---------- DATASET EXCERPT

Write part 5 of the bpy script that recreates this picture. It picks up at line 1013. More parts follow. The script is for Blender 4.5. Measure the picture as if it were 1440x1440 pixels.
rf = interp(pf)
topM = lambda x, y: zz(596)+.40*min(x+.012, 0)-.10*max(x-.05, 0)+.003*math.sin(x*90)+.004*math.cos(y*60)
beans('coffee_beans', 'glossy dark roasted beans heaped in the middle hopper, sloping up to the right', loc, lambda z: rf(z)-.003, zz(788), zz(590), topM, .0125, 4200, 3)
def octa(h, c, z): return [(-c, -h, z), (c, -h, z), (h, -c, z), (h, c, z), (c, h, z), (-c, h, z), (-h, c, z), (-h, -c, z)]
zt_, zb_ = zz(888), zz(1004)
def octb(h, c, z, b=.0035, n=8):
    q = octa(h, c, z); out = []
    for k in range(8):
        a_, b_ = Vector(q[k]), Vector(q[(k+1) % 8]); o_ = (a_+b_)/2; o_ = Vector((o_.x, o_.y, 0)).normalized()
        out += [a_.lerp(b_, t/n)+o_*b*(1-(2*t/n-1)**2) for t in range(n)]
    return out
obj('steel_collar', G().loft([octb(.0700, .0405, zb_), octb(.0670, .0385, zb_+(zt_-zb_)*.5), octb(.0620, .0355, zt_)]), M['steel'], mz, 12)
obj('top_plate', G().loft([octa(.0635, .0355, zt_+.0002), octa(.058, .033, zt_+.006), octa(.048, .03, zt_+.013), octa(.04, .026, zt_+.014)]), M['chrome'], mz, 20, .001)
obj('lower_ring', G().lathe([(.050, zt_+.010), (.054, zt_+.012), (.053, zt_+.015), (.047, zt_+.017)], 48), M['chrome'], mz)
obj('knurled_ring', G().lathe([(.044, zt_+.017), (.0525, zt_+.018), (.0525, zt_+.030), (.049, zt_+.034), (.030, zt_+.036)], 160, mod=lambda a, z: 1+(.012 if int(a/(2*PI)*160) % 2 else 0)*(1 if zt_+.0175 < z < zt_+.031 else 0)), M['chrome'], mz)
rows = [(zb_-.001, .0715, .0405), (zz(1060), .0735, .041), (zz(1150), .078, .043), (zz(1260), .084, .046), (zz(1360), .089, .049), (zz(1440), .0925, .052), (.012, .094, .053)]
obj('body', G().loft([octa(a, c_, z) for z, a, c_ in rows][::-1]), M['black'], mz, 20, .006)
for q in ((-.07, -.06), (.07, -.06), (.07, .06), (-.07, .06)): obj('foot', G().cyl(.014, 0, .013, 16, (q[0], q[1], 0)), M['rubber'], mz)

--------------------

INSTRUCTIONS FOR THE TASK
Take the listing above and set it down exactly.

TASK SOLUTION
Write part 5 of the bpy script that recreates this picture. It picks up at line 1013. More parts follow. The script is for Blender 4.5. Measure the picture as if it were 1440x1440 pixels.
rf = interp(pf)
topM = lambda x, y: zz(596)+.40*min(x+.012, 0)-.10*max(x-.05, 0)+.003*math.sin(x*90)+.004*math.cos(y*60)
beans('coffee_beans', 'glossy dark roasted beans heaped in the middle hopper, sloping up to the right', loc, lambda z: rf(z)-.003, zz(788), zz(590), topM, .0125, 4200, 3)
def octa(h, c, z): return [(-c, -h, z), (c, -h, z), (h, -c, z), (h, c, z), (c, h, z), (-c, h, z), (-h, c, z), (-h, -c, z)]
zt_, zb_ = zz(888), zz(1004)
def octb(h, c, z, b=.0035, n=8):
    q = octa(h, c, z); out = []
    for k in range(8):
        a_, b_ = Vector(q[k]), Vector(q[(k+1) % 8]); o_ = (a_+b_)/2; o_ = Vector((o_.x, o_.y, 0)).normalized()
        out += [a_.lerp(b_, t/n)+o_*b*(1-(2*t/n-1)**2) for t in range(n)]
    return out
obj('steel_collar', G().loft([octb(.0700, .0405, zb_), octb(.0670, .0385, zb_+(zt_-zb_)*.5), octb(.0620, .0355, zt_)]), M['steel'], mz, 12)
obj('top_plate', G().loft([octa(.0635, .0355, zt_+.0002), octa(.058, .033, zt_+.006), octa(.048, .03, zt_+.013), octa(.04, .026, zt_+.014)]), M['chrome'], mz, 20, .001)
obj('lower_ring', G().lathe([(.050, zt_+.010), (.054, zt_+.012), (.053, zt_+.015), (.047, zt_+.017)], 48), M['chrome'], mz)
obj('knurled_ring', G().lathe([(.044, zt_+.017), (.0525, zt_+.018), (.0525, zt_+.030), (.049, zt_+.034), (.030, zt_+.036)], 160, mod=lambda a, z: 1+(.012 if int(a/(2*PI)*160) % 2 else 0)*(1 if zt_+.0175 < z < zt_+.031 else 0)), M['chrome'], mz)
rows = [(zb_-.001, .0715, .0405), (zz(1060), .0735, .041), (zz(1150), .078, .043), (zz(1260), .084, .046), (zz(1360), .089, .049), (zz(1440), .0925, .052), (.012, .094, .053)]
obj('body', G().loft([octa(a, c_, z) for z, a, c_ in rows][::-1]), M['black'], mz, 20, .006)
for q in ((-.07, -.06), (.07, -.06), (.07, .06), (-.07, .06)): obj('foot', G().cyl(.014, 0, .013, 16, (q[0], q[1], 0)), M['rubber'], mz)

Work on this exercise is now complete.